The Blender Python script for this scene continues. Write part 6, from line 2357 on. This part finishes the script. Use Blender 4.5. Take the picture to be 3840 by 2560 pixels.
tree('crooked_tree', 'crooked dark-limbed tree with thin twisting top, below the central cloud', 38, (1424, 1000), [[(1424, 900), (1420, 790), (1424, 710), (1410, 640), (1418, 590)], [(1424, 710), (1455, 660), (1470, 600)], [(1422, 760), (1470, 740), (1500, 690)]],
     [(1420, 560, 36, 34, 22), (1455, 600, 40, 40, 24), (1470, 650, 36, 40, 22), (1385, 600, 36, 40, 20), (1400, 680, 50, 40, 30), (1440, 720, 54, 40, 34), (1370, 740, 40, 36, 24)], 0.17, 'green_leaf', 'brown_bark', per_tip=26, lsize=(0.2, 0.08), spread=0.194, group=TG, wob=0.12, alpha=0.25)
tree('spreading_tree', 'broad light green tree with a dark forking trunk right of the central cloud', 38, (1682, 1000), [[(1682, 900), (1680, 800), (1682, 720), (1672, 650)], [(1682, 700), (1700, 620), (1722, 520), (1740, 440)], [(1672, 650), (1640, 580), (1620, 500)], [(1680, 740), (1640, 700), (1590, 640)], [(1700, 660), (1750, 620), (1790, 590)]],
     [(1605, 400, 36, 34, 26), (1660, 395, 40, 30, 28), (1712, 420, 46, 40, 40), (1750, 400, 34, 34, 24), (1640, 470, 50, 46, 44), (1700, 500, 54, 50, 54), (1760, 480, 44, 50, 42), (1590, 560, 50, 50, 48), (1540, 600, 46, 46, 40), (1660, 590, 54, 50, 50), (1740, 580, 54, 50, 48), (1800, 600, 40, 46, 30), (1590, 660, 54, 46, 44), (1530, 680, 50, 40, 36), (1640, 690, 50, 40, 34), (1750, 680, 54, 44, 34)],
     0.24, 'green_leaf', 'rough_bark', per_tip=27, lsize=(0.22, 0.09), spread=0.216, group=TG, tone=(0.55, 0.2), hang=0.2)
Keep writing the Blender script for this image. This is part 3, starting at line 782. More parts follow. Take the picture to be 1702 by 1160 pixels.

########

| TASK REQUIREMENTS |
Using the material above, print every entry exactly as written.

| FINAL RESULT |
The Blender Python script for this scene continues. Write part 6, from line 2357 on. This part finishes the script. Use Blender 4.5. Take the picture to be 3840 by 2560 pixels.
tree('crooked_tree', 'crooked dark-limbed tree with thin twisting top, below the central cloud', 38, (1424, 1000), [[(1424, 900), (1420, 790), (1424, 710), (1410, 640), (1418, 590)], [(1424, 710), (1455, 660), (1470, 600)], [(1422, 760), (1470, 740), (1500, 690)]],
     [(1420, 560, 36, 34, 22), (1455, 600, 40, 40, 24), (1470, 650, 36, 40, 22), (1385, 600, 36, 40, 20), (1400, 680, 50, 40, 30), (1440, 720, 54, 40, 34), (1370, 740, 40, 36, 24)], 0.17, 'green_leaf', 'brown_bark', per_tip=26, lsize=(0.2, 0.08), spread=0.194, group=TG, wob=0.12, alpha=0.25)
tree('spreading_tree', 'broad light green tree with a dark forking trunk right of the central cloud', 38, (1682, 1000), [[(1682, 900), (1680, 800), (1682, 720), (1672, 650)], [(1682, 700), (1700, 620), (1722, 520), (1740, 440)], [(1672, 650), (1640, 580), (1620, 500)], [(1680, 740), (1640, 700), (1590, 640)], [(1700, 660), (1750, 620), (1790, 590)]],
     [(1605, 400, 36, 34, 26), (1660, 395, 40, 30, 28), (1712, 420, 46, 40, 40), (1750, 400, 34, 34, 24), (1640, 470, 50, 46, 44), (1700, 500, 54, 50, 54), (1760, 480, 44, 50, 42), (1590, 560, 50, 50, 48), (1540, 600, 46, 46, 40), (1660, 590, 54, 50, 50), (1740, 580, 54, 50, 48), (1800, 600, 40, 46, 30), (1590, 660, 54, 46, 44), (1530, 680, 50, 40, 36), (1640, 690, 50, 40, 34), (1750, 680, 54, 44, 34)],
     0.24, 'green_leaf', 'rough_bark', per_tip=27, lsize=(0.22, 0.09), spread=0.216, group=TG, tone=(0.55, 0.2), hang=0.2)
Keep writing the Blender script for this image. This is part 3, starting at line 782. More parts follow. Take the picture to be 1702 by 1160 pixels.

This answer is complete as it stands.